Asked by: Faisal Rashid (Labour - Warrington South)
Question to the Department of Health and Social Care:
To ask the Secretary of State for Health and Social Care, what assessment he has made of the implications for his policies of the findings of the Education Policy Institute report, Access and waiting times in children and young people’s mental health services, published in September 2017, on the proportion of children referred to specialist mental health services who are being denied access to those services; and if he will make a statement.

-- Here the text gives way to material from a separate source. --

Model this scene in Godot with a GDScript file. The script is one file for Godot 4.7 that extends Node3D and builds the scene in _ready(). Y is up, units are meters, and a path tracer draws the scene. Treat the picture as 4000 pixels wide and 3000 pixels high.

Answered by Jackie Doyle-Price
We acknowledge the need for focus on early intervention in children and young people’s mental health services, as set out in the Education Policy Institute report. The additional £1.4 billion that the Government has made available to transform children and young people’s mental health services will ensure that an additional 70,000 children and young people per year will receive treatment from National Health Service specialist services by 2020. The recently published green paper on children and young people’s mental health also includes a proposal to trial a four week waiting time for access to specialist NHS children and young people’s mental health services.
Asked by: Faisal Rashid (Labour - Warrington South)
Question to the Department of Health and Social Care:
To ask the Secretary of State for Health and Social Care, with reference to the Education Policy Institute’s report Access and Waiting Times in Children and Young People’s Mental Health Services, what steps he plans to take to reduce the variation in waiting times for mental health treatment across the country.
Answered by Jackie Doyle-Price
The recent Green Paper, ‘Transforming Children and Young People’s Mental Health Provision’, includes a proposal to trial a four week waiting time for access to specialist National Health Service children and young people’s mental health services. New Mental Health Support Teams, a further announcement in the green paper, will also enable children and young people to access earlier help for emerging problems. Both approaches will be tested using trailblazer areas, operational from 2019, to understand what works.
Two waiting time standards applicable to children and young people’s mental health are already in place; the early intervention in psychosis standard is currently exceeding its target and the children’s eating disorder standard is on track to meet its target by 2020/21.